PT: Does any player come to mind that you would have been playing with?

Odegbami: That was the era of Ossie Ardiles there were three or four of them that came from Argentina, they won the 1978 world cup, they were in Tottenham Hotspurs by the time that I was supposed to go there.

PT: But now, several years after, an average Nigerian wants to play anywhere outside Nigeria, what is responsible in your own opinion.

Odegbami: Yes, because the Nigerian situation is pathetic. They say that our league is the best in Africa, that’s a joke because when you look at what is going on, you can’t count it among the best anywhere. You know, the pitches are horrible, few players are earning decent money now but when you convert it to the dollar, it is nothing. And there is so much corruption still within the system, you cannot remove the Nigerian football from the Nigerian state itself where everybody is corrupt in different ways. So, our football has not been cleansed of corruption and there’s no money in Nigerian football anyways. And where do you play to shine, you cannot play? You cannot find good players in Nigerian football because there is nowhere to really play to shine. The matches are not covered by television, even if the television wants to cover, the pictures will not be very good because the pitches are horrible. And our television coverage is so poor, you can’t cover with one camera. So, too many things are not right with the Nigerian league to the extent that there is nobody that will come to Nigeria to play professional football. And our people will not stay to play also if they are very good. The ones that remain are the ones that are not very good.

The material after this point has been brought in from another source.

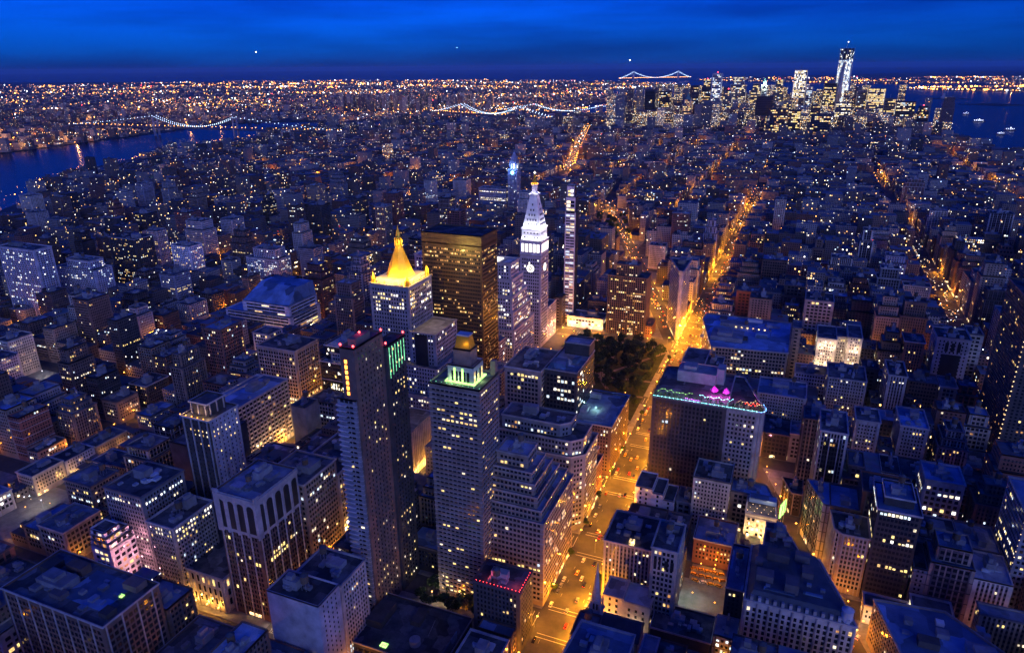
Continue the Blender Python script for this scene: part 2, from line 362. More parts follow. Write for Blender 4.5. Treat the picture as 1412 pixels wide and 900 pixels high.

PT: On a final note, if you had the powers to turn the hands of the clock, would you have loved to play for a foreign club?

Odegnami: Oh… Absolutely. Now, when I evaluate, I see the kind of pitches where they play now if you cannot play there, then you cannot play football. I wish I was playing in this era, I would have been something else, I know it myself. Because of the state of the pitches, the atmosphere of the matches, the environment, you see people, your spirit is lifted. Yes, to that extent, I missed the opportunity of playing on those great pitches around the world. It’s because of ignorance really and not having people who had done it before who were like models you could see. When Stephen Keshi went, everyone now started to go, we didn’t have people like that, and that was the problem.